Pensadlo bien: John decide quedarse allí y exhibirse buscando una venganza. El objetivo, acabar recibiendo un amor mayor del que recibe. Quizá ya no sea el de Josephine sino el de otra chica que pase por allí y confundida por los barrotes que los separan no vea sus defectos sino sus dones. O quizá no encuentre novia, pero a lo mejor a John le basta con toda la admiración de los visitantes, gente de paso y de elogio fácil que además evita dirigirle palabras feas gracias a un cartelito que el director del zoo colocó junto a su celda: “Se ruega a los visitantes no irritarlo con comentarios personales”.

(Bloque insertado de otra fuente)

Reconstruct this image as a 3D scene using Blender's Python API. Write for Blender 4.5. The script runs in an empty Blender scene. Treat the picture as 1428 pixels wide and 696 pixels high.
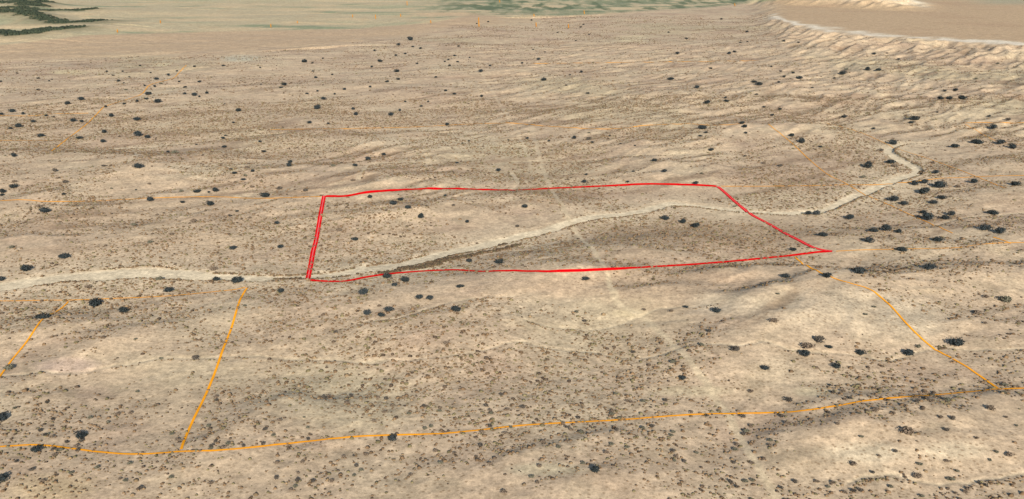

El libro tiene más trasfondo del que parece, normal en un tipo como Garnett, chico de una inteligencia típica de la pandilla de la que formaba parte: el grupo de Bloomsbury, ese coto de agudeza propiedad de Virginia Woolf y sus colegas. Garnett aborda en el texto asuntos como el colonialismo británico y el racismo –los gerentes del zoo ven el tirón de John y le ponen un compañero negro a quien nadie, ni trabajadores ni visitantes, tratan del mismo modo–. También hay una crítica a las convenciones religiosas y retrata un feminismo incipiente que no acaba de librarse de las cadenas victorianas encarnado en una Josephine que se cree libre pero sigue más pendiente de lo que piensa la gente que de lo que ella quiere. Y hay, por supuesto, una crítica a aquel presente de 1924 en el que aún no era raro que se expusieran seres humanos en vitrinas. La ruptura que plantea la novela es que John fuera blanco, acomodado y entrara por su propio pie en su presidio.

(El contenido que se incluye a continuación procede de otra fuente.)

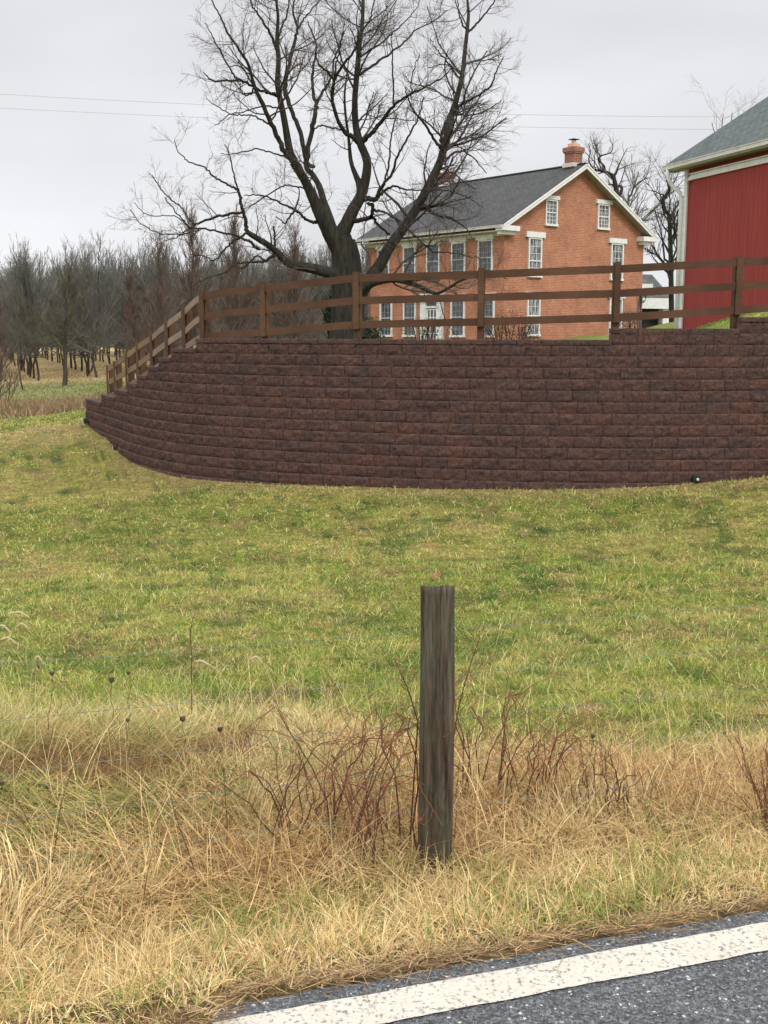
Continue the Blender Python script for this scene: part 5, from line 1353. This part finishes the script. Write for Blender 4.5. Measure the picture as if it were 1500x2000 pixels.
def lawn():
    A = Acc(); tot = 0
    for (nt_, y0, y1, hh, sig) in ((26000, 4.0, 8.5, .048, .022), (36000, 8.5, 14, .042, .026), (40000, 14, 22, .038, .034), (30000, 22, 44, .045, .06)):
        def kp(x, y):
            d = wall_r(np.clip(np.arctan2(x, y), TH0, TH1)) - np.hypot(x, y); inw = np.arctan2(x, y) > TH0
            return (bound(x, y) < rng.random(len(x))) & ((d > .33) | ~inw) & (rng.random(len(x)) < .45 + .8 * smooth(.35, .6, fbm(x, y, 2.4, 31, 3)))
        x, y, ld, ci, nt = tufts(nt_, y0, y1, kp, (8, 20), sig); n = len(x); r = np.hypot(x, y)
        ch = (rng.gamma(2.6, .42, nt) * (.7 + .9 * smooth(.5, .7, vnoise(rng.random(nt) * 50, rng.random(nt) * 50))))[ci]
        h = hh * np.clip(ch, .30, 2.9) * rng.uniform(.5, 1.2, n)
        wd = np.maximum(.0016, r * .00030) * rng.uniform(.7, 1.35, n)
        tc_ = rng.random(nt)[ci]; c = lawn_tint(x, y) * 1.08
        big = smooth(1.2, 2.0, ch)
        c = mixv(c, np.array([.14, .24, .06]), big * .55)
        c = np.where((tc_ < .09)[:, None], mixv(c, [.62, .52, .20], .6), c)
        c = np.where(((tc_ > .13) & (tc_ < .18))[:, None], mixv(c, [.42, .22, .11], .75), c)
        c = np.where(((tc_ > .18) & (tc_ < .50))[:, None], c * np.array([.46, .64, .5]), c)
        st_ = rng.random(n); c = np.where((st_ < .07)[:, None], np.array([.66, .58, .28]), c)
        c = c * rng.uniform(.75, 1.28, n)[:, None]
        V, q, t, C = blades(x, y, h, wd, c, rng.uniform(.25, 1.25, n), ld, curl=.55); A.add(V, q, t, col=C); tot += n
    # fallen leaf fragments and thatch specks
    n = 9000; x, y = scatter(n, 5, 22); k = bound(x, y) < .5; x, y = x[k], y[k]; n = len(x); r = np.hypot(x, y)
    c = mixv([.34, .19, .09], [.55, .40, .22], rng.random(n)) * rng.uniform(.6, 1.1, n)[:, None]
    V, q, t, C = blades(x, y, rng.uniform(.015, .05, n), np.maximum(.004, r * .0005) * rng.uniform(.6, 1.6, n), c, rng.uniform(1.0, 1.5, n), zoff=rng.uniform(.01, .04, n)); A.add(V, q, t, col=C)
    print('lawn blades', tot)
    tag(A.build('lawn_grass', MT['blade']), 'short green and yellowing lawn grass between the roadside and the wall', 'grass', kind='stuff')
lawn()
STRAW = np.array([.70, .52, .24]); STR2 = np.array([.86, .71, .40]); TAN = np.array([.56, .34, .15]); OLV = np.array([.30, .31, .08]); GRN = np.array([.18, .27, .06]); RST = np.array([.28, .13, .065])
def rough():
    A = Acc(); tot = 0
    rn_ = lambda n: rng.random(n)
    # 1 mown verge by the asphalt: short bristly mixed grass
    x, y, ld, ci, nt = tufts(15000, 2.2, 5.2, lambda x, y: (sverge(x, y) > .05 + .07 * fbm(x, y, 5, 8)) & (rn_(len(x)) > smooth(.75, 1.15, sverge(x, y)) * .85) & (sverge(x, y) < 1.6), (7, 15), .016, .5)
    n = len(x); s = sverge(x, y); u = rn_(nt)[ci]; g = fbm(x, y, 2.2, 91, 3)
    pg = .16 + .45 * smooth(.45, .62, g)
    c = mixv(STRAW, STR2, rn_(n)); c = np.where((u < pg)[:, None], mixv(OLV, GRN, rn_(n)) * 1.1, c); c = mixv(c, TAN, (rn_(n) < .18) * .8)
    h = rng.uniform(.03, .085, n) * np.clip(rng.gamma(4, .25, nt), .4, 2.0)[ci] * (.55 + .45 * smooth(.05, .4, s)); c = c * rng.uniform(.6, 1.2, n)[:, None]
    V, q, t, C = blades(x, y, h, rng.uniform(.0010, .0022, n), c, rng.uniform(.15, 1.15, n), ld, curl=.55, zoff=.01); A.add(V, q, t, col=C); tot += n
    # 2 taller dead clumps between the verge and the lawn
    x, y, ld, ci, nt = tufts(12500, 3.0, 8.0, lambda x, y: (sverge(x, y) > .72 + .25 * fbm(x, y, 4, 8)) & (bound(x, y) > rn_(len(x))), (10, 24), .030)
    n = len(x); s = sverge(x, y); left = 1 - smooth(-1.2, -.1, x); far = smooth(1.35, 2.1, s); ho = hollow(x, y)
    u = rn_(nt)[ci]; pg = .05 + .72 * far * left * (.5 + fbm(x, y, 1.7, 55, 2)) + .16 * far + .08 * left
    c = mixv(STRAW, STR2, rn_(n)); c = mixv(c, TAN, smooth(.45, .65, fbm(x, y, 1.5, 81, 3)) * .8 * (1 - far * .6) + .0)
    c = np.where((u < pg)[:, None], mixv(OLV, GRN, rn_(n)) * 1.15, c); v = rn_(n); c = np.where((v > .86)[:, None], RST * .8, c); c = mixv(c, RST * .7, ho * .92)
    c = c * rng.uniform(.42, 1.2, n)[:, None] * (1 - .3 * ho)[:, None]
    H = np.clip(rng.gamma(5, .2, nt), .4, 1.9)[ci]
    h = rng.uniform(.06, .18, n) * H * (1 - .55 * ho) * (1 - .12 * far)
    gl = 2 * math.pi * fbm(x, y, 1.3, 101, 2) * 2.0                       # swathes pushed over together
    w_ = (.25 + .65 * left)[:, None]; vx = np.stack([np.cos(ld), np.sin(ld)], -1) * (1 - w_ * .6) + np.stack([np.cos(gl), np.sin(gl)], -1) * w_
    ld = np.arctan2(vx[:, 1], vx[:, 0])
    lean = rng.uniform(.15, 1.25, n) + .45 * left * rn_(n) + .35 * ho
    V, q, t, C = blades(x, y, h, rng.uniform(.0009, .0021, n) * (1 + .35 * left), c, lean, ld, curl=.75, zoff=rng.uniform(0, .03, n), seg=4); A.add(V, q, t, col=C); tot += n
    # 2b big lodged tussocks arching over at the left
    def kt(x, y): return (sverge(x, y) > 1.35) & (bound(x, y) > .5) & (x < -.05 + .5 * (rn_(len(x)) - .5)) & (hollow(x, y) < .35)
    x, y, ld, ci, nt = tufts(1500, 4.0, 7.6, kt, (60, 120), .035); n = len(x)
    gl = (2 * math.pi * fbm(x, y, .8, 131, 2) * 1.6 + 2.4)
    vx = np.stack([np.cos(ld), np.sin(ld)], -1) * .55 + np.stack([np.cos(gl), np.sin(gl)], -1) * .75; ld = np.arctan2(vx[:, 1], vx[:, 0])
    u = rn_(nt)[ci]; c = mixv(TAN, STR2, rn_(n)); gm = np.clip(.30 + .8 * (u > .35) * rn_(n), 0, 1); c = mixv(c, mixv(OLV, [.22, .31, .12], rn_(n)) * 1.15, gm); c = c * rng.uniform(.45, 1.2, n)[:, None]
    V, q, t, C = blades(x, y, rng.uniform(.08, .21, n) * rng.uniform(.6, 1.35, nt)[ci], rng.uniform(.0013, .0028, n), c, rng.uniform(.35, 1.05, n), ld, curl=rng.uniform(.5, 1.1, n), zoff=0, seg=5); A.add(V, q, t, col=C); tot += n
    # 3 tangled litter lying over everything
    n = 110000; x, y = scatter(n, 2.3, 7.8, .46); s = sverge(x, y); keep = (bound(x, y) > rn_(n)) & (s > .0 + .07 * fbm(x, y, 5, 8)) & (rn_(n) < .35 + .65 * smooth(.6, 1.0, s)); x, y, s = x[keep], y[keep], s[keep]; n = len(x); ho = hollow(x, y)
    left = 1 - smooth(-1.2, -.1, x)
    c = mixv(STRAW, TAN, rn_(n)) * rng.uniform(.45, 1.15, n)[:, None]; c = np.where((rn_(n) < .30 * left * smooth(1.2, 1.9, s))[:, None], OLV * 1.2, c)
    c = np.where(((1 - smooth(.03, .22, s)) > rn_(n))[:, None], mixv(RST, TAN, rn_(n)) * rng.uniform(.5, 1.1, n)[:, None], c); c = mixv(c, RST * .6, ho * .8)
    V, q, t, C = blades(x, y, rng.uniform(.04, .20, n), rng.uniform(.0009, .0021, n), c, rng.uniform(1.1, 1.5, n), curl=rng.uniform(-.15, .25, n), zoff=rng.uniform(.005, .075, n) * smooth(.05, .8, s) * (1 - .8 * ho)); A.add(V, q, t, col=C); tot += n
    # 4 long lone stalks
    n = 1500; x, y = scatter(n, 3.4, 6.4, .42); s = sverge(x, y); keep = (s > .8) & (bound(x, y) > .4) & ((x > -.9) | (rn_(n) < .4)); x, y = x[keep], y[keep]; n = len(x)
    c = mixv(STR2, STRAW, rn_(n)) * rng.uniform(.7, 1.15, n)[:, None]
    V, q, t, C = blades(x, y, rng.uniform(.22, .50, n), rng.uniform(.0009, .0016, n), c, rng.uniform(.05, .65, n), curl=.7, seg=4); A.add(V, q, t, col=C)
    # 5 straw washed along the asphalt edge
    n = 5200; u = rng.uniform(-1.6, 3.4, n); v = rng.normal(size=n) * .028 + .025 + .06 * (fbm(u, u * 0, 3, 3) - .4) - .15 * (1 - smooth(-.10, .05, u))
    x = E0[0] + rd[0] * u + rn[0] * v; y = E0[1] + rd[1] * u + rn[1] * v
    c = mixv(np.array([.52, .36, .19]), np.array([.17, .095, .060]), rn_(n)) * rng.uniform(.6, 1.25, n)[:, None]
    la = math.atan2(rd[1], rd[0]) + rng.normal(size=n) * .75 + math.pi * rng.integers(0, 2, n)
    V, q, t, C = blades(x, y, rng.gamma(3, .018, n), rng.uniform(.0008, .0019, n), c, rng.uniform(1.25, 1.56, n), la, curl=rng.uniform(-.1, .15, n), zoff=rng.uniform(.032, .05, n)); A.add(V, q, t, col=C)
    print('rough blades', tot)
    tag(A.build('dry_grass', MT['blade']), 'tall straw-coloured and matted roadside grass around the wooden post', 'grass', kind='stuff')
rough()
def far_grass():
    A = Acc()
    # brown brush strip beyond the lawn
    n = 26000; th = rng.uniform(-.47, -.17, n); r = rng.uniform(41.5, 50, n) + rng.normal(size=n) * .5; x = r * np.sin(th); y = r * np.cos(th)
    k = fbm(x, y, .7, 7, 3); c = mixv([.26, .16, .11], [.40, .29, .16], rng.random(n)); c = mixv(c, [.17, .19, .08], (rng.random(n) < .2) * 1.0) * rng.uniform(.6, 1.2, n)[:, None]
    V, q, t, C = blades(x, y, rng.uniform(.15, .6, n) * (.3 + k * 1.2), rng.uniform(.012, .024, n), c, rng.uniform(.05, .7, n), curl=.5); A.add(V, q, t, col=C)
    tag(A.build('brush_strip', MT['blade']), 'strip of brown weeds and brush beyond the lawn at the left', 'brush', kind='stuff')
    B = Acc()
    n = 50000; th = rng.uniform(.06, .42, n); rw = wall_r(th); r = rw + .34 + (rng.random(n) ** 1.4) * 14; x = r * np.sin(th); y = r * np.cos(th)
    keep = x > 4.5; x, y = x[keep], y[keep]; n = len(x)
    c = mixv([.15, .25, .05], [.36, .36, .11], smooth(.35, .65, fbm(x, y, 1.6, 17, 3))) * rng.uniform(.75, 1.3, n)[:, None] * 1.15
    V, q, t, C = blades(x, y, rng.uniform(.03, .09, n), rng.uniform(.006, .012, n), c, rng.uniform(.1, 1., n), curl=.5); B.add(V, q, t, col=C)
    tag(B.build('yard_grass', MT['blade']), 'bright green grass on the bank behind the wall below the barn', 'grass', kind='stuff')
    D = Acc()
    n = 42000; th = rng.uniform(-.47, .0, n); r = np.sqrt(rng.uniform(48 ** 2, 110 ** 2, n)); x = r * np.sin(th); y = r * np.cos(th)
    c = mixv([.20, .20, .088], [.44, .33, .18], smooth(0, 1, (r - 72) / 9 + (fbm(x, y, .12, 3) - .5) * 1.4)) * rng.uniform(.75, 1.25, n)[:, None]
    V, q, t, C = blades(x, y, rng.uniform(.05, .16, n), rng.uniform(.02, .05, n), c, rng.uniform(.2, 1.2, n), curl=.3); D.add(V, q, t, col=C)
    tag(D.build('field_grass', MT['blade']), 'pale field grass and leaf litter under the planted trees', 'grass', kind='stuff')
far_grass()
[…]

Leí este libro cuando Periférica, la editorial que tiene a bien sacar títulos como este, lo editó en 2017. Yo no tenía entonces cuenta de Instagram, pero ahora que la tengo y el libro ha vuelto a mí, me he visto subrayando cosas nuevas. “No huía del mundo, al contrario, buscaba atraer la atención sobre sí mismo”, dice el narrador sobre la decisión de John. Y es que los cambios que operan en él dentro de esa jaula se parecen tanto a los que produce en nosotros esa ventana siempre abierta en el teléfono… Al otro lado hay gente que habla pero no importa. Gente que quizá no tenga derecho a voto ni vacaciones pero tampoco importa porque lo importante es lo que cabe en el marco, y en el marco sólo cabe un gesto, ni derechos ni deberes, ni alientos, ni ronquidos, tampoco los temores.

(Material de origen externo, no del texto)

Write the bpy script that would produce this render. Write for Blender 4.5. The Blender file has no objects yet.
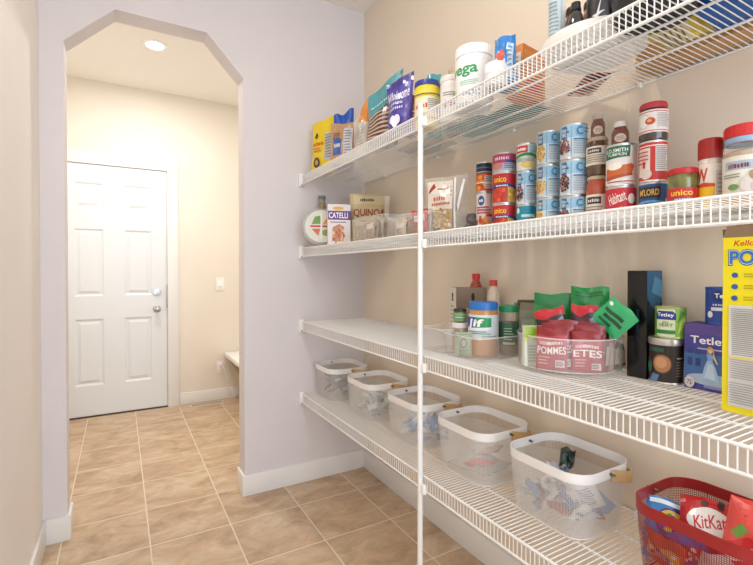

La gente dentro del marco es incluso capaz de hacerse daño. Es lo que le pasa a John quien, confiado en la seguridad de la jaula, no teme a sus vecinos y por eso le sorprende que el orangután le agreda en cuanto tiene ocasión. Si no lo acaba matando es gracias a la pantalla, perdón a los barrotes. Pero lo hiere. Y no una vez, sino varias porque el orangután no sabe leer el cartelito previsor que ha puesto el director del zoo. En una de sus arremetidas le arranca a John dos dedos de una mano. Pero el hombre, que podría irse cuando quisiera, sigue ahí, expuesto, exhibiéndose, convencido de que Josephine cambiará de idea y acabará aferrada a él.
No os contaré el final, leed el libro. Pero no os costará adivinar lo que sucede. No tenéis más que calibrar lo fácil que es pasar de mirar a admirar, de cómo puede un marco convertir en cuadro una lámina cualquiera y en el brillo tan distinto que adquieren las cosas cuando las observan a la vez multitud de ojos extraños. Tampoco olvidéis lo siguiente: vistos de cerca, sin margen para correr y sin filtros, todos perdemos encanto. Y que a más pantalla, menos chasco.